Um livro pronto não significa que foi feito de uma única vez, que tudo o que você desejava está por ali e que outros livros não foram abandonados, cancelados, desistidos neste processo. Sim, é muito incomum falar das falhas, do que você não conseguiu fazer, mas considero uma das partes mais importantes para mim desde quando comecei no Lampião Game Studio.
Tenho amigos (inclusive aqui no coletivo) que se frustam muito por não conseguir concluir os projetos. Acho isso muito comum e também fico triste quando isso acontece. Eu tenho inúmeros projetos (o Guia de Campanha de Déloyal foi apenas um exemplo) que simplesmente não consigo desenvolver. Contudo, reitero: não há nada de errado com isso. E saber quando abandonar, desistir, e seguir com a “chama acesa” (afinal, aqui é o Lampião) foi uma das coisas mais importantes que tenho aprendido por esses tempos.
A imagem do Jorge Valpaços (como é estranho escrever na terceira pessoa!) como uma máquina de criar textos e jogos é carinhosa e sou muito grato a quem acompanha e apoia o meu trabalho aqui no Lampião. Mas ela oculta um tanto as tripas e os afagos em cada partida de RPG que conduzo, em cada texto que escrevo. Nos últimos 2 anos, pelo menos, eu desisti e falhei muito, mas muito mesmo. Eu fico nervoso a cada sessão de jogo, a cada parágrafo que escrevo.
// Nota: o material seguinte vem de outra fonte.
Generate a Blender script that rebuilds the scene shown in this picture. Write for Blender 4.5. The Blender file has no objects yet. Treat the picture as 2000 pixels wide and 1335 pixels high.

E busco com todas as minhas forças fazer com que cada jogo seja tenha mais das minhas migalhas da existência, que eu possa tensionar a linguagem dos jogos para me expressar e isso é muito forte para mim. E neste processo há fragilidade, emoções, desistências e apostas. E esse texto também é parte disso.
É por isso que, repleto de incertezas e tremendo um pouco, termino esse breve relato sobre um pouco de meu processo criativo e sobre a visão que costumamos ter sobre ele. A ditadura do vencedor, a hiperprodutividade, a ocultação da falha e das fragilidades, o não partilhar da economia dos afetos, a despersonalização. Estas são alguns desafios que tento lidar a cada palavra que escrevo, a cada suspiro, a cada novo projeto. Mas Fernanda e John insistem em meu ouvido, mesmo 20 anos depois.